Penso, inclusive, que essa novidade, esse poder-fazer, essa situação nova na minha vida, tudo isso me cobrava por dentro para ter de fazer;
eu deveria fazer tudo que pudesse ser feito, afinal, estava vivendo um momento só meu, com as condições de vivê-lo;
não é o mesmo que dizer que eu poderia esbanjar o quanto eu quisesse, mas apenas que era um momento que eu não precisaria pedir nada pra ninguém e, caso quisesse, poderia me permitir confortos antes impensáveis.

Seja como for, tudo isso se voltava para mim como cobranças…
Eu deveria aproveitar mais…
eu deveria curtir lugares…
por que não sair o dia todo?
por que não se permitir?
dever…
por quê?…
faça!…
por que não?…
viva!…
curta!…
aproveite!

Entre todos os porquês, aquele com mais força, e até com mais peso, era o de “por que meu coração se sente tão mal?” *

Ao longo de toda a vida eu me cobrava um encaixe na normalidade, um encaixe na dinâmica social de estar bem, de ter de se alegrar com aquilo dito alegrável;
para muitas pessoas, estar triste quando dizem que se deveria estar feliz é uma tragédia;
é como se silenciosamente se traísse o pacto social de uma felicidade fantasiosa;
busca-se tão profunda e incessantemente por uma dose da poção feliz, que pouco ou quase nenhum tempo resta para se perceber gente em si.

Isso tem sido cada vez mais confrontado aqui dentro de mim;
cada dia mais me observo e percebo o quanto do que tenho feito é como uma máscara que utilizo e que ao longo da minha vida eu utilizei para transitar nos grupos sociais sem ser ainda mais rejeitade;
às vezes, e não raramente, nos escondemos atrás de máscaras para que não vejam a nossa própria face como ela é;
no entanto, com o passar dos anos nos acostumamos ao peso da máscara, à tensão de seus elásticos, à sua textura que se adere à nossa pele…
e nos acostumamos tão bem que não a tiramos mais, as usamos na rua, em casa, nos sonhos, e nas miradas ao espelho…
com o tempo, nem nós mesmes somos capazes de desconfiar que na nossa face jaz uma máscara com a qual também passamos a nos identificar… tudo isso porque com ela em nós somos o que querem que sejamos para o conjunto social.

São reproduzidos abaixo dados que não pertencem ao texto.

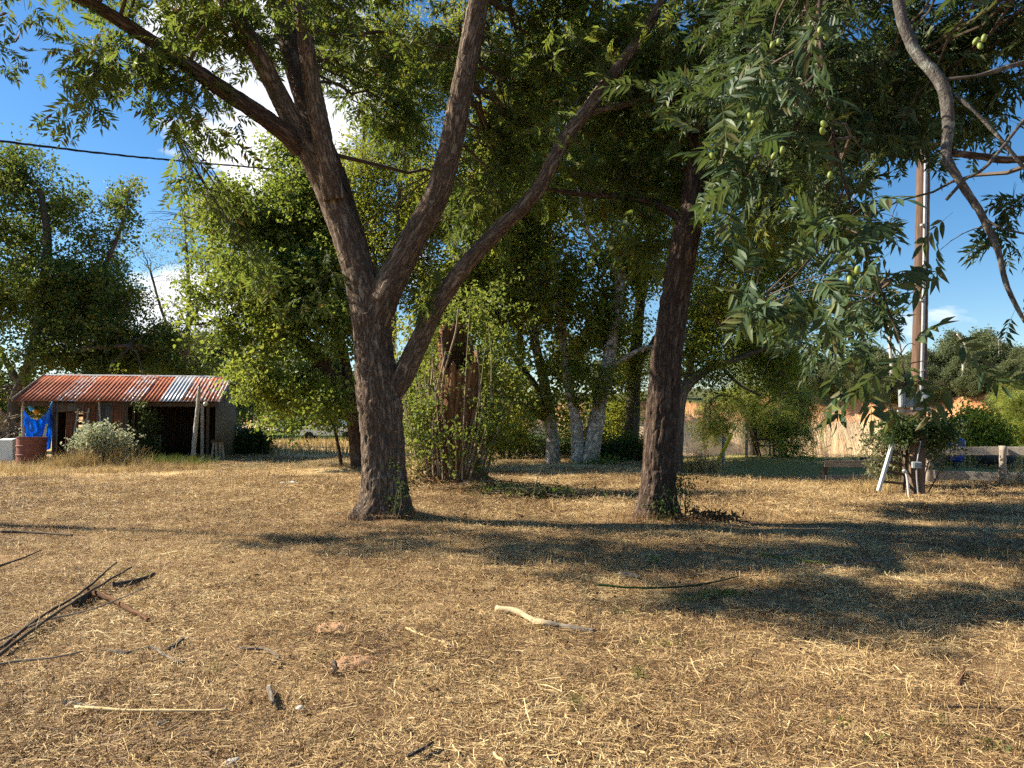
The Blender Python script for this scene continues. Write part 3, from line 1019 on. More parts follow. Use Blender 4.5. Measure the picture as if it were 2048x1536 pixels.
LP.append(limb('limb', [(750, 645, 11.8, 60), (778, 570, 11.75, 62), (826, 480, 11.7, 54), (872, 395, 11.6, 50), (900, 300, 11.55, 48), (922, 190, 11.5, 45), (942, 85, 11.45, 43), (962, -25, 11.4, 40), (985, -150, 11.3, 28)], bk, t1, 64, 0.035, 0.04, plates=0.02, label='straight lichened limb rising to the upper edge'))
LP.append(limb('limb', [(778, 800, 11.85, 40), (806, 752, 11.8, 44), (840, 680, 11.75, 40), (875, 610, 11.7, 37), (925, 538, 11.6, 34), (995, 462, 11.5, 31), (1072, 385, 11.4, 29), (1125, 285, 11.3, 28), (1180, 212, 11.25, 27), (1240, 130, 11.2, 25), (1290, 62, 11.1, 22), (1340, -30, 11.0, 16)], bk, t1, 64, 0.035, 0.04, plates=0.02, label='lower limb branching off near head height'))
LP.append(limb('limb', [(1165, 230, 11.25, 16), (1230, 212, 11.4, 15), (1310, 200, 11.6, 14), (1400, 208, 11.8, 12), (1500, 215, 12.0, 8)], bk, t1, 12))
lp1 = np.vstack(LP)
lob1 = [pl(710, 40, 10.9, 70, 60, 0.6, 0.6), pl(860, 190, 10.7, 40, 90, 0.4, 0.4), pl(1090, 330, 10.6, 80, 70, 0.5, 0.5), pl(290, 190, 10.8, 150, 110, 1.0, 0.85), pl(250, 120, 10.6, 100, 80, 0.8, 0.8), pl(400, 260, 11.2, 80, 60, 0.8, 0.6), pl(470, 70, 11.6, 120, 80, 1.2, 0.7), pl(430, 400, 12.0, 60, 30, 0.6, 0.9),
        pl(505, 545, 12.0, 60, 45, 0.5, 0.5), pl(720, 60, 14.5, 140, 110, 1.6, 1.0), pl(770, 220, 15.0, 100, 100, 1.4, 0.9), pl(1020, 90, 13.6, 170, 130, 1.9, 1.3),
        pl(1060, 290, 14.5, 140, 110, 1.6, 1.1), pl(960, 420, 14.0, 90, 80, 1.2, 0.9), pl(800, -190, 13.3, 420, 160, 3.0, 0.8), pl(640, 60, 16, 120, 100, 1.4, 0.9),
        pl(1150, -110, 12, 200, 140, 2.0, 1.0), pl(855, 600, 11.7, 45, 40, 0.4, 0.6), pl(1190, 140, 12.4, 120, 130, 1.2, 1.0), pl(10, 60, 9.6, 25, 70, 0.6, 0.6), pl(620, 590, 11.5, 50, 40, 0.4, 0.3),
        (np.array([-6.9, 8.9, 7.6]), np.array([1.7, 0.9, 0.9]), 1.5), (np.array([-4.6, 9.6, 8.2]), np.array([1.8, 1.1, 0.9]), 1.3), (np.array([-8.6, 10.6, 7.6]), np.array([1.3, 1.0, 0.8]), 0.45), (np.array([-5.4, 12.2, 8.6]), np.array([1.8, 1.4, 1.0]), 1.1)]
wood, lf = Acc(), Acc()
q, d = grow(lp1, lob1, 150, 1080, wood)
leaves(lf, q, d, PEC1, 6, (0.8, 1.15), 0.45)
tag(wood.obj('branches', M['twig'], t1), kind='stuff')
tag(lf.obj('crown', M['leaf_pecan'], t1), kind='stuff')

t2 = thing('pecan_tree', 'slimmer dark barked pecan with a straight leaning trunk, right of centre', 'tree', base_of(1316, 1044, 11.8))
bd = M['bark_dark']
b2 = np.array(t2.location)
trunk = np.array([[b2[0], b2[1], b2[2] - 0.25, 0.52], [b2[0], b2[1], b2[2] + 0.03, 0.37], [b2[0], b2[1], b2[2] + 0.25, 0.30]])
tp = [(1318, 950, 11.8, 72), (1323, 850, 11.8, 70), (1331, 750, 11.8, 67), (1342, 650, 11.8, 62), (1356, 560, 11.8, 59), (1371, 480, 11.8, 57), (1386, 415, 11.8, 55)]
trunk = np.vstack([trunk] + [np.append(P(p[0], p[1], p[2]), 0.93 * p[3] * p[2] / FPX / 2)[None] for p in tp])
LP = [limb_w('trunk', trunk, bd, t2, 110, 0.028, 0.045, 0.8, None, 0.034)[-6:]]
LP.append(limb('limb', [(1384, 430, 11.8, 46), (1428, 400, 11.7, 46), (1490, 368, 11.5, 43), (1545, 325, 11.3, 37), (1620, 268, 11.0, 30), (1700, 200, 10.7, 25), (1800, 90, 10.3, 16)], bd, t2, 64, 0.035, 0.04, plates=0.02, label='stout limb reaching out over the fence side'))
LP.append(limb('limb', [(1385, 420, 11.85, 48), (1392, 330, 12.0, 42), (1402, 200, 12.2, 37), (1412, 50, 12.4, 33), (1416, -90, 12.6, 26), (1420, -240, 12.7, 14)], bd, t2, 64, 0.035, 0.04, plates=0.02))
LP.append(limb('limb', [(1372, 450, 11.9, 16), (1320, 412, 12.1, 15), (1250, 395, 12.3, 13), (1160, 388, 12.5, 11), (1095, 378, 12.6, 7)], bd, t2, 10))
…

[A única coisa que essa máscara não cobre jamais é a melanina e as consequências de ter uma pele escura…]

Um dos traços autistas, que se revela a cada dia é a necessidade de um distanciamento social;
a bateria social se esgota, se torna tão baixa que a energia usada para se disfarçar não é mais suficiente;
mesmo sabendo que não queremos seguir a norma social de ter de estar sempre feliz e animade com tudo, nem sempre conseguimos lidar com a falta do desejo;
a normatividade feliz nos ensina coercitivamente que não estar bem e não estar sempre alegre é um fracasso… em geral compramos essa ideia mesmo que discordemos dela…
percebemos, com muita sorte, que nem sempre estamos dispostes, interessades e interessantes,
mas a culpa social de transgredir as normas de felicidade nos abate ao ponto de não termos tanta força assim para resistir à culpabilização: nos culpamos por ser como somos.

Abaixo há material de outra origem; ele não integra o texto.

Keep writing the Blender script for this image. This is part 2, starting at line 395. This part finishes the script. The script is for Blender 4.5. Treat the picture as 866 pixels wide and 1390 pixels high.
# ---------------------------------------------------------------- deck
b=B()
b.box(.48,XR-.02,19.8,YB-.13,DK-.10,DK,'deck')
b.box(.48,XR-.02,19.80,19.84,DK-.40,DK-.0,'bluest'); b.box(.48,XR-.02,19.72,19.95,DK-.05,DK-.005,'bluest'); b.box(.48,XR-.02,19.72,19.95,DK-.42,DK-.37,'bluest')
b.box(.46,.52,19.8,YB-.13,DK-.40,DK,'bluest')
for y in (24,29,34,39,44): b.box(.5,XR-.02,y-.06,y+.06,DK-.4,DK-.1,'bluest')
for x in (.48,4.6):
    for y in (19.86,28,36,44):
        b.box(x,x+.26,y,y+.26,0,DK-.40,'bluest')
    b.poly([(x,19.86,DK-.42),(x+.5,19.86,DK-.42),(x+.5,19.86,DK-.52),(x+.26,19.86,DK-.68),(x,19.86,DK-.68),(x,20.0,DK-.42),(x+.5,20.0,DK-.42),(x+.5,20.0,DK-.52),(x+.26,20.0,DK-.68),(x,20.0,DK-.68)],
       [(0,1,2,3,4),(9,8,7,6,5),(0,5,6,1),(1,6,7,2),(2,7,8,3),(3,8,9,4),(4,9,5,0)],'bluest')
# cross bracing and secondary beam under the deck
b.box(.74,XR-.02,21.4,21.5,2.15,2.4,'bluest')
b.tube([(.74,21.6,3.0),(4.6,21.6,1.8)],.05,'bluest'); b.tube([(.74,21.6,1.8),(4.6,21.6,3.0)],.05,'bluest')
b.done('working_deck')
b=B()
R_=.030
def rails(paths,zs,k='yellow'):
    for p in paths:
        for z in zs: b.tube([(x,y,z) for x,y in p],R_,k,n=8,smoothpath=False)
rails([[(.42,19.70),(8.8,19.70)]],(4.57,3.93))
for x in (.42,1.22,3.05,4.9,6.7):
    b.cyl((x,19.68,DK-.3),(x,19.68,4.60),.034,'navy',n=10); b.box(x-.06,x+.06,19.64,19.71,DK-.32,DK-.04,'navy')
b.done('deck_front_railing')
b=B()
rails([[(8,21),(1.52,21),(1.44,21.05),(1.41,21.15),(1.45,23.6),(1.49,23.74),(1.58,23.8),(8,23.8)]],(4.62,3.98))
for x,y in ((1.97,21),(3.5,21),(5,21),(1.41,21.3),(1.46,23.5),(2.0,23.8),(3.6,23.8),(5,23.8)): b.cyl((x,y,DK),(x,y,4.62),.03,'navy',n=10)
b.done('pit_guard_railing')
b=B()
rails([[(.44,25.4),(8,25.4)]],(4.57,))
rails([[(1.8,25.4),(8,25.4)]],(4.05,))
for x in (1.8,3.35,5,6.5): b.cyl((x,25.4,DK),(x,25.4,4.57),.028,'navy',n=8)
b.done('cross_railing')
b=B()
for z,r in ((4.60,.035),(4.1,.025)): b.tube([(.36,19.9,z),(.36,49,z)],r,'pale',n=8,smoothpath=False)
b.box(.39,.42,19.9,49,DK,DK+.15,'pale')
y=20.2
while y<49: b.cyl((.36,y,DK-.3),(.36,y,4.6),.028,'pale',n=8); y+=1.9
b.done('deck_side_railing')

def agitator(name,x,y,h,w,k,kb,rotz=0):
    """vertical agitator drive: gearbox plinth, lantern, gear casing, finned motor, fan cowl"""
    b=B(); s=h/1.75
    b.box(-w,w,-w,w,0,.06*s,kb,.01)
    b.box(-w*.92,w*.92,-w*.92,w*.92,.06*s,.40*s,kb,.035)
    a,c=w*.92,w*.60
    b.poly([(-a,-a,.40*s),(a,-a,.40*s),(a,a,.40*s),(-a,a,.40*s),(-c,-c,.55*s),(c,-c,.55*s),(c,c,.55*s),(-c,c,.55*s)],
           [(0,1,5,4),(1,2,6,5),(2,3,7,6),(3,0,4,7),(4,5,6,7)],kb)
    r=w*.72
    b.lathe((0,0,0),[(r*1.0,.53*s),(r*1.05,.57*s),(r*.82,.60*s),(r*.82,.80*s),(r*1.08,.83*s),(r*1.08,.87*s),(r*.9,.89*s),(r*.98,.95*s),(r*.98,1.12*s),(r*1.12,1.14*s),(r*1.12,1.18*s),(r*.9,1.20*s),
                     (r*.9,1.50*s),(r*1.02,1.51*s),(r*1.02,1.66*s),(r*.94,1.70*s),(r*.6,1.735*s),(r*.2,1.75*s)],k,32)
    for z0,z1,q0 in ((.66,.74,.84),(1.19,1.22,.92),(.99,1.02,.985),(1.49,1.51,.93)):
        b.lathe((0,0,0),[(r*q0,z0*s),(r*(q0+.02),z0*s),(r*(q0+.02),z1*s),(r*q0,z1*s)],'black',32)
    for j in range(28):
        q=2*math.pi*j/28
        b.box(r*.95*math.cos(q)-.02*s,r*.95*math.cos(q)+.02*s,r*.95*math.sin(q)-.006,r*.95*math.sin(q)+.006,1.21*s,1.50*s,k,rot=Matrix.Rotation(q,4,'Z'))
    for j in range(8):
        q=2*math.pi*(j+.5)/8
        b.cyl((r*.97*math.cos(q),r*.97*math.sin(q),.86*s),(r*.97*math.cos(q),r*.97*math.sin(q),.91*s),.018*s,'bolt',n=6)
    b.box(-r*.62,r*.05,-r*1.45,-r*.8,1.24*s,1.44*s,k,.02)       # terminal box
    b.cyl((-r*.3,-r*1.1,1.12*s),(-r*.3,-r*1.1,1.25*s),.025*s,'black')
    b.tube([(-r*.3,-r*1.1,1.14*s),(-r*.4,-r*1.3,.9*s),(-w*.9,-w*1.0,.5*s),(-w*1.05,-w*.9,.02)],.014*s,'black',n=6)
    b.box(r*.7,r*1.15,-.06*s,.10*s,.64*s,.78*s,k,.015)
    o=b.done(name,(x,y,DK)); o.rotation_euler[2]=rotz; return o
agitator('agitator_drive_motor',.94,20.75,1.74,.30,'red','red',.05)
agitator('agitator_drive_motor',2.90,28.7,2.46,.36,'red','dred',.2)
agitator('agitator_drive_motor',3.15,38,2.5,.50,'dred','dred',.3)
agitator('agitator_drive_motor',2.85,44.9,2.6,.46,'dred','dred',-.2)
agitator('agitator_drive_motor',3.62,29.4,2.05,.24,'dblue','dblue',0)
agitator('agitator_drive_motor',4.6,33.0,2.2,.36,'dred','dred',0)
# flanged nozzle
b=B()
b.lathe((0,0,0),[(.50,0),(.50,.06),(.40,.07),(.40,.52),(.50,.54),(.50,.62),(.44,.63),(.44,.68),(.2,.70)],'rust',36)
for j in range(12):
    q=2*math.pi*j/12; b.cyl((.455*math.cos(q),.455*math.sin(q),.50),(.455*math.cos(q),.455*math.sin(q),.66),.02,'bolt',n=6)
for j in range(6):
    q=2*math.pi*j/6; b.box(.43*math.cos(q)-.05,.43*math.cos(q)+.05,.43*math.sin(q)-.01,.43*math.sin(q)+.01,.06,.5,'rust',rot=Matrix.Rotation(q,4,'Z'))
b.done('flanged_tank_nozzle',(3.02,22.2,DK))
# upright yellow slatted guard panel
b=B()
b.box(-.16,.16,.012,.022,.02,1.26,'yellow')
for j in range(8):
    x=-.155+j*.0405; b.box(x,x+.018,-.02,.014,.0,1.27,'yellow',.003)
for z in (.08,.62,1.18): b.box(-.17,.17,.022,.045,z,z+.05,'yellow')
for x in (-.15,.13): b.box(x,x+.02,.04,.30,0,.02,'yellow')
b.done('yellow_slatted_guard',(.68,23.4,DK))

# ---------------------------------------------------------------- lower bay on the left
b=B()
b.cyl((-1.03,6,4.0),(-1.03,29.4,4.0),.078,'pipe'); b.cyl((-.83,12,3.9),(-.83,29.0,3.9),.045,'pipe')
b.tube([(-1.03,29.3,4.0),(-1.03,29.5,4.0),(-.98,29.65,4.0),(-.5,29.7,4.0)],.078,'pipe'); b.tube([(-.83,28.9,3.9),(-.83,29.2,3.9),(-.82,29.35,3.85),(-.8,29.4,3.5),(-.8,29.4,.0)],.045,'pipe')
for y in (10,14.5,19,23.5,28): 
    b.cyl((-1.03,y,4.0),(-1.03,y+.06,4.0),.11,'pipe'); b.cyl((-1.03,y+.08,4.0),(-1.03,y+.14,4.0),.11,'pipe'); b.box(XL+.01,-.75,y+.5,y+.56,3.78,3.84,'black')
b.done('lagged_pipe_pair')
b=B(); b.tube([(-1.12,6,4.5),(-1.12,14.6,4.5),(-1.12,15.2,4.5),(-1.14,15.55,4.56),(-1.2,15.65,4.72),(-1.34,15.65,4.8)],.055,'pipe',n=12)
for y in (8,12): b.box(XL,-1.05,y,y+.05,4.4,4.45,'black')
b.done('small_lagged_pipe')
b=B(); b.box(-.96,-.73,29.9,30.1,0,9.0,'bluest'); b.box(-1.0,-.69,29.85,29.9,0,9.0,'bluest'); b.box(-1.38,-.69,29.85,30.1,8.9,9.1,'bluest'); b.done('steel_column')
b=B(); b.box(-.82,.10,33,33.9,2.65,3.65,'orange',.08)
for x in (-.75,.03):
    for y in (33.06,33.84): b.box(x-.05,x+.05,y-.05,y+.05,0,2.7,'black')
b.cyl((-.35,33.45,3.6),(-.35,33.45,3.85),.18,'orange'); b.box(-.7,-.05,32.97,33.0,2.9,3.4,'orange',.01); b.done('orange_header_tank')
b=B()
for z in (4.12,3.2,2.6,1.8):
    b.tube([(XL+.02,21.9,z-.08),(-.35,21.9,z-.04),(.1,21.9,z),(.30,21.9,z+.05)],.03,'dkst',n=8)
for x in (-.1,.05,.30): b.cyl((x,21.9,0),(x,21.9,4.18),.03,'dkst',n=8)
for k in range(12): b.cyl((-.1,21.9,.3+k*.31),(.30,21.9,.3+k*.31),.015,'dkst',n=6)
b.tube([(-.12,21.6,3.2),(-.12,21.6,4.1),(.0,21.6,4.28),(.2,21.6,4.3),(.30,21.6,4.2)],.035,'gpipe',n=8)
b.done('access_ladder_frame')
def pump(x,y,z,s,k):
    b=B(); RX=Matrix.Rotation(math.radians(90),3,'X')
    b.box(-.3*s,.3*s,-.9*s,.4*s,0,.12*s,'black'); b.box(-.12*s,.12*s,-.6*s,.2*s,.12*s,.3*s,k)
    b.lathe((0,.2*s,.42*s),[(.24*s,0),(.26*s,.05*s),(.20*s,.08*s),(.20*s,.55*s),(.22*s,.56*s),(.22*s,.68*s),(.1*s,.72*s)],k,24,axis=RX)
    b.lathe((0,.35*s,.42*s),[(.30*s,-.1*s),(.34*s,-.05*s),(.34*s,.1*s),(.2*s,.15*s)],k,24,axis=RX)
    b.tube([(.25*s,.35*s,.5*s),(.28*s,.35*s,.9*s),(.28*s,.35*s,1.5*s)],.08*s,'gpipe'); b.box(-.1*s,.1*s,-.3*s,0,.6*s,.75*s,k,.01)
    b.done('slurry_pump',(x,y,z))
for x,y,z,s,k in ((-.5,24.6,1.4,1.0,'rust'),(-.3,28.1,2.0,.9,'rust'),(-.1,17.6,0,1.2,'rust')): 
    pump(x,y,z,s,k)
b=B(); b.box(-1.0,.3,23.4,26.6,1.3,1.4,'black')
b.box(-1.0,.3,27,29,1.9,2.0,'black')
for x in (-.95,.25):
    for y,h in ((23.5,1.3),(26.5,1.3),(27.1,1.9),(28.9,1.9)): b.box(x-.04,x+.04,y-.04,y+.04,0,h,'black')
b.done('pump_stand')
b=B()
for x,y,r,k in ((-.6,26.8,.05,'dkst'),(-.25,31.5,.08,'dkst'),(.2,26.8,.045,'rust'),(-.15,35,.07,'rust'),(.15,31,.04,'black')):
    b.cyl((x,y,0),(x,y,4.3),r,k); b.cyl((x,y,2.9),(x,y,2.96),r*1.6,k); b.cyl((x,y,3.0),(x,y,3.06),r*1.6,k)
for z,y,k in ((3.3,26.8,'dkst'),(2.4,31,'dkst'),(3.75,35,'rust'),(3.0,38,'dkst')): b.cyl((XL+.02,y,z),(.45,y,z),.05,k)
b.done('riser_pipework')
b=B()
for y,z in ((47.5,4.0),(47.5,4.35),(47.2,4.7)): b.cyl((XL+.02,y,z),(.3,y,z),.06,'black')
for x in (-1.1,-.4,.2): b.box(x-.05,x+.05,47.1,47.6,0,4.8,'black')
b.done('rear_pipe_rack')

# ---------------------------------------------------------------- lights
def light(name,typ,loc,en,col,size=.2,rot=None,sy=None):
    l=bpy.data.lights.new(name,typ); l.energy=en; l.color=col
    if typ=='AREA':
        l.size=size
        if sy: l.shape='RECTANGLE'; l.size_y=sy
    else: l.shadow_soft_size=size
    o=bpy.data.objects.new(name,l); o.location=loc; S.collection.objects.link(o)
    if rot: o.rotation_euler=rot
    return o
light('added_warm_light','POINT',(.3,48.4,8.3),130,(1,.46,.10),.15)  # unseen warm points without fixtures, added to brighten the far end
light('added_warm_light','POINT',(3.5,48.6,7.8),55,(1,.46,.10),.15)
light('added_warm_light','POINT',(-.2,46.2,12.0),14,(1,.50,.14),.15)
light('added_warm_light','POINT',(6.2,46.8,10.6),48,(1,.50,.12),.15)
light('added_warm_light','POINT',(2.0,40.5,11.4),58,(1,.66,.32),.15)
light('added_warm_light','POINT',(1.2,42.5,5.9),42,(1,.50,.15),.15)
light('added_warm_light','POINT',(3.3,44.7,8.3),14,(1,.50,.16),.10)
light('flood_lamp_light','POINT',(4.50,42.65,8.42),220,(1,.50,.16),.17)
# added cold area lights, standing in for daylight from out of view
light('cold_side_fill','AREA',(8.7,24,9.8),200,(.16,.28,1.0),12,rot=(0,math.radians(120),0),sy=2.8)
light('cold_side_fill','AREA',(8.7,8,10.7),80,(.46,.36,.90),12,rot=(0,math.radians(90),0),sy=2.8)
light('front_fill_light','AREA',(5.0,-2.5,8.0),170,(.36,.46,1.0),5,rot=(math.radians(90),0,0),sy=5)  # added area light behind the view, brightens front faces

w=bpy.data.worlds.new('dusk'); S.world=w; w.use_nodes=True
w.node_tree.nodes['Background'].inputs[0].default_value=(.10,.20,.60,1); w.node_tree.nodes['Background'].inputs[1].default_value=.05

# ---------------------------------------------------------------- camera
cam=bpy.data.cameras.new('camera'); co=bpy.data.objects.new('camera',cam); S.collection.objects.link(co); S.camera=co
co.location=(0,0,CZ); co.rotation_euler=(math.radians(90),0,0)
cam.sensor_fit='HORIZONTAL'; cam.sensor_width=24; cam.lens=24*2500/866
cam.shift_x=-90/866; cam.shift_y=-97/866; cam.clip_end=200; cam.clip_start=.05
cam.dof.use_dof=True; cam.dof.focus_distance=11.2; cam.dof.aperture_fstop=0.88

Dizer “Não!”, demonstrar que não há um interesse em algo ou alguém; ser mais acertiva, demonstrar incômodos, etc, são ações complexas e difíceis para a maioria das pessoas;
porém, isso se intensifica se você é uma pessoa racializada, se não é um homem, se é neurodivergente, ou se pertence a outro grupo dissidente da hegemonia social.

Um dos resultados é o esgotamento.
Me sinto esgotada…
minhas energias já acabaram;
meus desejos mais vibrantes, hoje desconhecidos, ficaram em algum lugar que não tenho mais acesso.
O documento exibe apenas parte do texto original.